Third, the towers served as landmarks and symbols of ecclesiastical prestige. A round tower was a significant investment of labor and skill, and its construction signaled the wealth and importance of the monastic foundation. The tower was visible for miles, marking the site as a center of learning, worship, and community life.
Builders and Raiders
The chronology of round tower construction overlaps almost exactly with the Viking Age in Ireland. The earliest towers appear in the late ninth or early tenth century, when Norse raiders had been striking Irish monastic sites for over a hundred years. The defensive interpretation of the towers is strengthened by this timing.

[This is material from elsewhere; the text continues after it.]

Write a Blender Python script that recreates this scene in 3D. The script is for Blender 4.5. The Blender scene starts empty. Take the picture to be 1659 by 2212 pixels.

The elevated doorway, the thick walls, and the fire-resistant stone construction all make sense as responses to the threat of raiding.
But the towers were not impregnable. The Annals of the Four Masters and other Irish chronicles record multiple instances of round towers being attacked, burned, or besieged. In 1097, the round tower at Monasterboice was burned with its contents and the people sheltering inside. In 950, the tower at Slane suffered a similar fate. The wooden interior floors and ladders were vulnerable to fire, and a determined attacker could burn out the occupants by setting a fire at the base.
The towers, then, were not fortresses. They were deterrents -- sufficient to discourage a quick smash-and-grab raid but not capable of withstanding a sustained siege. Their value was primarily in buying time: time to hide treasures, time for help to arrive, time for the raiders to decide the effort was not worth it and move on to an easier target.
What Survives and What It Means
The round towers of Ireland are among the best-preserved medieval structures in Europe. Their survival is partly a matter of engineering -- the tapered, mortared design is inherently stable -- and partly a matter of cultural reverence. The towers were respected as sacred structures even after the monasteries around them fell into ruin. They were incorporated into later church buildings, used as landmarks for navigation, and protected by communities that understood them as links to a deep past.
The distribution of round towers maps the geography of early medieval Irish monasticism, which was itself an extension of the older Celtic ecclesiastical tradition that had developed in Ireland and western Britain since the fifth century. The monastic sites where round towers stand were not just religious institutions. They were centers of learning, manuscript production, metalworking, and agricultural management. The tower was the most visible element of a complex institutional landscape.
Today, the round towers attract visitors from around the world, drawn by their elegance, their mystery, and their sheer improbability. A thousand-year-old stone tower, standing straight and complete on a hillside in the Irish countryside, is a powerful argument against the assumption that the medieval world was primitive. These were sophisticated structures built by communities that possessed engineering knowledge, aesthetic sensibility, and the organizational capacity to marshal resources for a project that would take years to complete. They are monuments not just to faith but to the civilization that produced them.